The major advantages of the eLTE wireless network specifically include:

• Its ultra-wideband technology, which enables wireless dispatching and various other services, including voice trunking and single-network ticketing data management, thereby reducing the need for trackside devices and lowering maintenance costs.

• Its nine-level hierarchical quality of service technology, which ensures critical real-time services designed to meet the demands of real-time wireless big data transmissions, such as those resulting from the ticketing system, while supporting concurrent voice dispatching and data transmissions.

• Its utilization of LTE cell technology to provide a wireless network that covers 1,200 meters with just one cellular-based eLTE cell. The structure requires just four baseband units and nine radio remote units. It also provides over 150,000 hours of mean time between failures, which means a reliability rate of over 99.999 percent. These structures can be deployed repeatedly along the railway line, an arrangement that helps reduce maintenance cost and complexity.

As for network device deployment, Huawei avoided duplicating network capacity and minimized the investment required for each device by basing the Addis Ababa City Light Rail systems it created on a single backbone network that supports multiple services, including communication, signaling, supervisory control and data acquisition and fare collection.
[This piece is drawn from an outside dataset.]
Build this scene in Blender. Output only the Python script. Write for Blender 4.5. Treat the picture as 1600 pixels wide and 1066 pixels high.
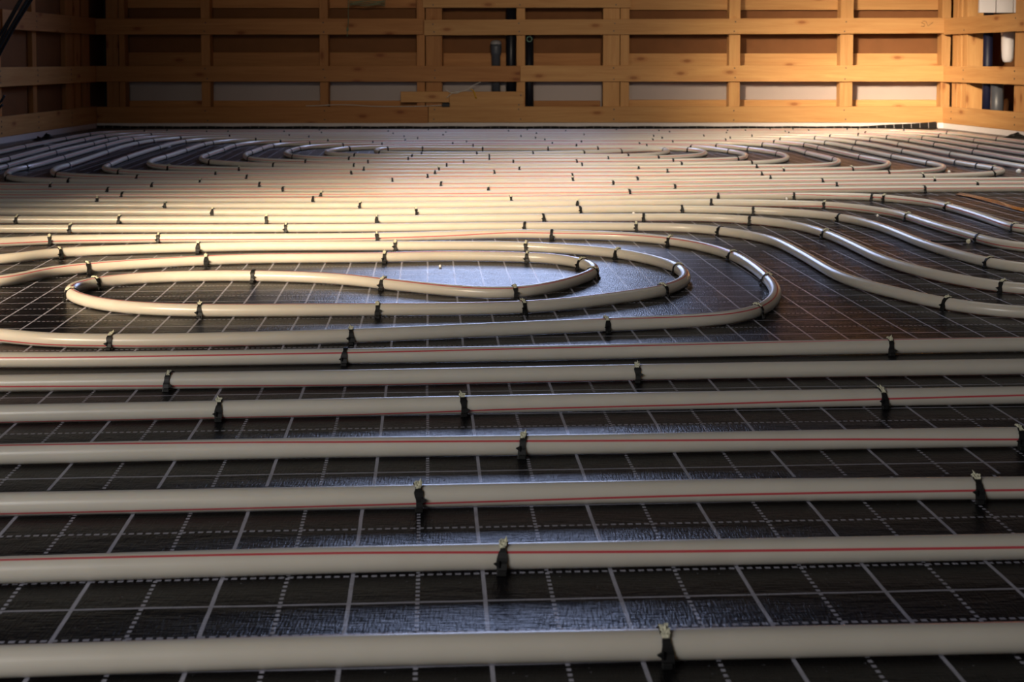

For storage of video surveillance data meanwhile, the solution was built with a centralized facility for housing both North-South line and East-West line footage, again helping keep costs to a minimum.

In terms of collecting the video data, high-definition IP cameras and access devices were deployed alongside the tracks. These support both HD video browsing and standard definition storage.

Numerous interactive tests were conducted on the urban rail transportation solution and other services and peripheral devices to ensure stable operation.

The light rail transit system is expected to drastically change life in Addis Ababa, where population density is high and most still travel by road, resulting in heavy traffic congestion.

The first phase of this project involved the construction of two railway lines – a North-South- and East-West-passageway – that spans 31 kilometers and includes one control center and 39 stations, two of which are underground. Further development phases may soon follow.